-- START INFORMATION PROVIDED --

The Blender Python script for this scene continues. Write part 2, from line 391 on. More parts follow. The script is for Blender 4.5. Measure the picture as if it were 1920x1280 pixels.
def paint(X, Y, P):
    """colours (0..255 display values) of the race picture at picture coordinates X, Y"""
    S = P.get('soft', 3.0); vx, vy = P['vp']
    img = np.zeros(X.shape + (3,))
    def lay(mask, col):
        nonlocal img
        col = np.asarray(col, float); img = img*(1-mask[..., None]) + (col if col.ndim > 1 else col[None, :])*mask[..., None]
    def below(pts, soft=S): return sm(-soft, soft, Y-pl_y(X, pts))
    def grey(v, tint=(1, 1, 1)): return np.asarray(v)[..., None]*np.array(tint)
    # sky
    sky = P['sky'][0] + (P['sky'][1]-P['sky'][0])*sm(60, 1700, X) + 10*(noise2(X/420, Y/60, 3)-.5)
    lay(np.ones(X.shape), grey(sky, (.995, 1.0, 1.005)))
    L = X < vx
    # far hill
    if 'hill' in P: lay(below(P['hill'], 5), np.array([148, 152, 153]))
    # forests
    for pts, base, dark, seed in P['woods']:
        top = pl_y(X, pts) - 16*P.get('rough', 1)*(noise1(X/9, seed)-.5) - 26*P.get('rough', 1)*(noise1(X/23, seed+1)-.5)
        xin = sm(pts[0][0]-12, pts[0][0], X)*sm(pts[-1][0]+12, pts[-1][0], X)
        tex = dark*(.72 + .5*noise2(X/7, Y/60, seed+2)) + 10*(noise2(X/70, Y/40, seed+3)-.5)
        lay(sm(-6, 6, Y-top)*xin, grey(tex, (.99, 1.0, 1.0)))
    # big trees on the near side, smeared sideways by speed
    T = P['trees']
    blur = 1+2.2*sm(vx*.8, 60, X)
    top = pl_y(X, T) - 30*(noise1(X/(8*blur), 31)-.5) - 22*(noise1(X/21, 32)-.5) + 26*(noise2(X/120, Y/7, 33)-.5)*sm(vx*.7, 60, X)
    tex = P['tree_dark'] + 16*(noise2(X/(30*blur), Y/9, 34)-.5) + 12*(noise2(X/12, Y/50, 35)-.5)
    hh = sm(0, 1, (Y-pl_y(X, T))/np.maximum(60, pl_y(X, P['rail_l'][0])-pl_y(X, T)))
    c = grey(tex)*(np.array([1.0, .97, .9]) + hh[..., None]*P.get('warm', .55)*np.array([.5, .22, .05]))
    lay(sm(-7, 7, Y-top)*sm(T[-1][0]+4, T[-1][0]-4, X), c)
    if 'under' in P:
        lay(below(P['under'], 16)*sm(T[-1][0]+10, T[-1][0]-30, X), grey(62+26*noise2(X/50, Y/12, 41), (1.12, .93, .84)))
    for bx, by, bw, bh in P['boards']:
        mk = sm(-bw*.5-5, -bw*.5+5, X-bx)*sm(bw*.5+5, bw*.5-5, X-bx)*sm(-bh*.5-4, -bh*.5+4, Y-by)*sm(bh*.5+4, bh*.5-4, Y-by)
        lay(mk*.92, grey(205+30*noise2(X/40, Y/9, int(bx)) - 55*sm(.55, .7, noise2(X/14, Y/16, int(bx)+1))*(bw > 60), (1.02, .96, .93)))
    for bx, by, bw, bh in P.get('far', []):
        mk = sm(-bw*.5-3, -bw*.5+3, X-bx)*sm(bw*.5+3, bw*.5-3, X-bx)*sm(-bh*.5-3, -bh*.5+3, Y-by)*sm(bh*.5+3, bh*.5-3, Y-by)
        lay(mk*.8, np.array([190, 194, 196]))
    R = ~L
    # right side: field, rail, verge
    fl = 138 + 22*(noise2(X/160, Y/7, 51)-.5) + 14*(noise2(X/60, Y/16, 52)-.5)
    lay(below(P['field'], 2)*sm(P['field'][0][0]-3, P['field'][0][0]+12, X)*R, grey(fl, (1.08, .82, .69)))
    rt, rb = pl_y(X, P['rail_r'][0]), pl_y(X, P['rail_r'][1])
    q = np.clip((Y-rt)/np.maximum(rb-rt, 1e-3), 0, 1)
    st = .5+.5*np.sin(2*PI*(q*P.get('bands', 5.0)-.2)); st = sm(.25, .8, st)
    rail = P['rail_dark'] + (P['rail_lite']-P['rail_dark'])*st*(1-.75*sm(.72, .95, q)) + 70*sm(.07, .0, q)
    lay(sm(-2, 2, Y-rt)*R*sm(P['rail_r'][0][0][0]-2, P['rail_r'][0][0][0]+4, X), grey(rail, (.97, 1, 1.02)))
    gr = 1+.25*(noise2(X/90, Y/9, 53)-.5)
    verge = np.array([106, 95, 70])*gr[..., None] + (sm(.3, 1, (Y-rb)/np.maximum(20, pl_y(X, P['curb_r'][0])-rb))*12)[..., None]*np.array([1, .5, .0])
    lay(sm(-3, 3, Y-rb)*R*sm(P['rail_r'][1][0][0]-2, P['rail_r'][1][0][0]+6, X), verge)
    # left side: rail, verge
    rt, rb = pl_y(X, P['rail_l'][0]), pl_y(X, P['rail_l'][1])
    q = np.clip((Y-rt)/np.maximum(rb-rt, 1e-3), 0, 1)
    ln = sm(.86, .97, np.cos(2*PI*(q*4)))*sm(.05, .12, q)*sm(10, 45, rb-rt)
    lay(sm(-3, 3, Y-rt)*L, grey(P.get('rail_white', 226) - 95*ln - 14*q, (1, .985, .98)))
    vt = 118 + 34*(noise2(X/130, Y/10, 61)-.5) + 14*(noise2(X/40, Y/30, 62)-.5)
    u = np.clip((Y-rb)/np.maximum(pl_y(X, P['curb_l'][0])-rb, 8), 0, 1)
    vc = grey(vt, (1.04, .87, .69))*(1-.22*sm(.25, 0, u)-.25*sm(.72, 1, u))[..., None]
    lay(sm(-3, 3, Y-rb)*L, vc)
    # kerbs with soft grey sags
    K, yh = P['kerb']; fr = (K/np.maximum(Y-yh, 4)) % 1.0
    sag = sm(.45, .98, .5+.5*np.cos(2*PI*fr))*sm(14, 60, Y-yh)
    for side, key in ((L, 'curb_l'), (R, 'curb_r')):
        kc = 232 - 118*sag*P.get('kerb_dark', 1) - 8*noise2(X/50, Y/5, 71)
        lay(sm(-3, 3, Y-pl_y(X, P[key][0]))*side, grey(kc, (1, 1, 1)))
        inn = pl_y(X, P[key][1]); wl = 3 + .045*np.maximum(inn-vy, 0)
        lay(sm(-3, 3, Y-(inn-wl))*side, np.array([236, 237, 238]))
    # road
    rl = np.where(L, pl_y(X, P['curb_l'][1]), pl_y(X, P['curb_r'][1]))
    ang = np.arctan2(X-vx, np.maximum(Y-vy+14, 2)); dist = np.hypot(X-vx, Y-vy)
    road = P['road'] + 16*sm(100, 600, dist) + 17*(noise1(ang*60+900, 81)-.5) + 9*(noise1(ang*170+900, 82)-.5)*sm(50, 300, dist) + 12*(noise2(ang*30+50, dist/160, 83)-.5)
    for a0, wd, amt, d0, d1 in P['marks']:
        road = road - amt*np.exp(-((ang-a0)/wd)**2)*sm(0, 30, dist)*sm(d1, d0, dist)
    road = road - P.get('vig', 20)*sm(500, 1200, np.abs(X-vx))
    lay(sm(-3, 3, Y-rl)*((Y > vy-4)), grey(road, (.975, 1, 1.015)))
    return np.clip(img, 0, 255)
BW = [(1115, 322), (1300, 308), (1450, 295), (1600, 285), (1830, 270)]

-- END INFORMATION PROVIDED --

:: REQUIREMENT ::
Write the material out again word for word.

:: WRITTEN RESPONSE ::
The Blender Python script for this scene continues. Write part 2, from line 391 on. More parts follow. The script is for Blender 4.5. Measure the picture as if it were 1920x1280 pixels.
def paint(X, Y, P):
    """colours (0..255 display values) of the race picture at picture coordinates X, Y"""
    S = P.get('soft', 3.0); vx, vy = P['vp']
    img = np.zeros(X.shape + (3,))
    def lay(mask, col):
        nonlocal img
        col = np.asarray(col, float); img = img*(1-mask[..., None]) + (col if col.ndim > 1 else col[None, :])*mask[..., None]
    def below(pts, soft=S): return sm(-soft, soft, Y-pl_y(X, pts))
    def grey(v, tint=(1, 1, 1)): return np.asarray(v)[..., None]*np.array(tint)
    # sky
    sky = P['sky'][0] + (P['sky'][1]-P['sky'][0])*sm(60, 1700, X) + 10*(noise2(X/420, Y/60, 3)-.5)
    lay(np.ones(X.shape), grey(sky, (.995, 1.0, 1.005)))
    L = X < vx
    # far hill
    if 'hill' in P: lay(below(P['hill'], 5), np.array([148, 152, 153]))
    # forests
    for pts, base, dark, seed in P['woods']:
        top = pl_y(X, pts) - 16*P.get('rough', 1)*(noise1(X/9, seed)-.5) - 26*P.get('rough', 1)*(noise1(X/23, seed+1)-.5)
        xin = sm(pts[0][0]-12, pts[0][0], X)*sm(pts[-1][0]+12, pts[-1][0], X)
        tex = dark*(.72 + .5*noise2(X/7, Y/60, seed+2)) + 10*(noise2(X/70, Y/40, seed+3)-.5)
        lay(sm(-6, 6, Y-top)*xin, grey(tex, (.99, 1.0, 1.0)))
    # big trees on the near side, smeared sideways by speed
    T = P['trees']
    blur = 1+2.2*sm(vx*.8, 60, X)
    top = pl_y(X, T) - 30*(noise1(X/(8*blur), 31)-.5) - 22*(noise1(X/21, 32)-.5) + 26*(noise2(X/120, Y/7, 33)-.5)*sm(vx*.7, 60, X)
    tex = P['tree_dark'] + 16*(noise2(X/(30*blur), Y/9, 34)-.5) + 12*(noise2(X/12, Y/50, 35)-.5)
    hh = sm(0, 1, (Y-pl_y(X, T))/np.maximum(60, pl_y(X, P['rail_l'][0])-pl_y(X, T)))
    c = grey(tex)*(np.array([1.0, .97, .9]) + hh[..., None]*P.get('warm', .55)*np.array([.5, .22, .05]))
    lay(sm(-7, 7, Y-top)*sm(T[-1][0]+4, T[-1][0]-4, X), c)
    if 'under' in P:
        lay(below(P['under'], 16)*sm(T[-1][0]+10, T[-1][0]-30, X), grey(62+26*noise2(X/50, Y/12, 41), (1.12, .93, .84)))
    for bx, by, bw, bh in P['boards']:
        mk = sm(-bw*.5-5, -bw*.5+5, X-bx)*sm(bw*.5+5, bw*.5-5, X-bx)*sm(-bh*.5-4, -bh*.5+4, Y-by)*sm(bh*.5+4, bh*.5-4, Y-by)
        lay(mk*.92, grey(205+30*noise2(X/40, Y/9, int(bx)) - 55*sm(.55, .7, noise2(X/14, Y/16, int(bx)+1))*(bw > 60), (1.02, .96, .93)))
    for bx, by, bw, bh in P.get('far', []):
        mk = sm(-bw*.5-3, -bw*.5+3, X-bx)*sm(bw*.5+3, bw*.5-3, X-bx)*sm(-bh*.5-3, -bh*.5+3, Y-by)*sm(bh*.5+3, bh*.5-3, Y-by)
        lay(mk*.8, np.array([190, 194, 196]))
    R = ~L
    # right side: field, rail, verge
    fl = 138 + 22*(noise2(X/160, Y/7, 51)-.5) + 14*(noise2(X/60, Y/16, 52)-.5)
    lay(below(P['field'], 2)*sm(P['field'][0][0]-3, P['field'][0][0]+12, X)*R, grey(fl, (1.08, .82, .69)))
    rt, rb = pl_y(X, P['rail_r'][0]), pl_y(X, P['rail_r'][1])
    q = np.clip((Y-rt)/np.maximum(rb-rt, 1e-3), 0, 1)
    st = .5+.5*np.sin(2*PI*(q*P.get('bands', 5.0)-.2)); st = sm(.25, .8, st)
    rail = P['rail_dark'] + (P['rail_lite']-P['rail_dark'])*st*(1-.75*sm(.72, .95, q)) + 70*sm(.07, .0, q)
    lay(sm(-2, 2, Y-rt)*R*sm(P['rail_r'][0][0][0]-2, P['rail_r'][0][0][0]+4, X), grey(rail, (.97, 1, 1.02)))
    gr = 1+.25*(noise2(X/90, Y/9, 53)-.5)
    verge = np.array([106, 95, 70])*gr[..., None] + (sm(.3, 1, (Y-rb)/np.maximum(20, pl_y(X, P['curb_r'][0])-rb))*12)[..., None]*np.array([1, .5, .0])
    lay(sm(-3, 3, Y-rb)*R*sm(P['rail_r'][1][0][0]-2, P['rail_r'][1][0][0]+6, X), verge)
    # left side: rail, verge
    rt, rb = pl_y(X, P['rail_l'][0]), pl_y(X, P['rail_l'][1])
    q = np.clip((Y-rt)/np.maximum(rb-rt, 1e-3), 0, 1)
    ln = sm(.86, .97, np.cos(2*PI*(q*4)))*sm(.05, .12, q)*sm(10, 45, rb-rt)
    lay(sm(-3, 3, Y-rt)*L, grey(P.get('rail_white', 226) - 95*ln - 14*q, (1, .985, .98)))
    vt = 118 + 34*(noise2(X/130, Y/10, 61)-.5) + 14*(noise2(X/40, Y/30, 62)-.5)
    u = np.clip((Y-rb)/np.maximum(pl_y(X, P['curb_l'][0])-rb, 8), 0, 1)
    vc = grey(vt, (1.04, .87, .69))*(1-.22*sm(.25, 0, u)-.25*sm(.72, 1, u))[..., None]
    lay(sm(-3, 3, Y-rb)*L, vc)
    # kerbs with soft grey sags
    K, yh = P['kerb']; fr = (K/np.maximum(Y-yh, 4)) % 1.0
    sag = sm(.45, .98, .5+.5*np.cos(2*PI*fr))*sm(14, 60, Y-yh)
    for side, key in ((L, 'curb_l'), (R, 'curb_r')):
        kc = 232 - 118*sag*P.get('kerb_dark', 1) - 8*noise2(X/50, Y/5, 71)
        lay(sm(-3, 3, Y-pl_y(X, P[key][0]))*side, grey(kc, (1, 1, 1)))
        inn = pl_y(X, P[key][1]); wl = 3 + .045*np.maximum(inn-vy, 0)
        lay(sm(-3, 3, Y-(inn-wl))*side, np.array([236, 237, 238]))
    # road
    rl = np.where(L, pl_y(X, P['curb_l'][1]), pl_y(X, P['curb_r'][1]))
    ang = np.arctan2(X-vx, np.maximum(Y-vy+14, 2)); dist = np.hypot(X-vx, Y-vy)
    road = P['road'] + 16*sm(100, 600, dist) + 17*(noise1(ang*60+900, 81)-.5) + 9*(noise1(ang*170+900, 82)-.5)*sm(50, 300, dist) + 12*(noise2(ang*30+50, dist/160, 83)-.5)
    for a0, wd, amt, d0, d1 in P['marks']:
        road = road - amt*np.exp(-((ang-a0)/wd)**2)*sm(0, 30, dist)*sm(d1, d0, dist)
    road = road - P.get('vig', 20)*sm(500, 1200, np.abs(X-vx))
    lay(sm(-3, 3, Y-rl)*((Y > vy-4)), grey(road, (.975, 1, 1.015)))
    return np.clip(img, 0, 255)
BW = [(1115, 322), (1300, 308), (1450, 295), (1600, 285), (1830, 270)]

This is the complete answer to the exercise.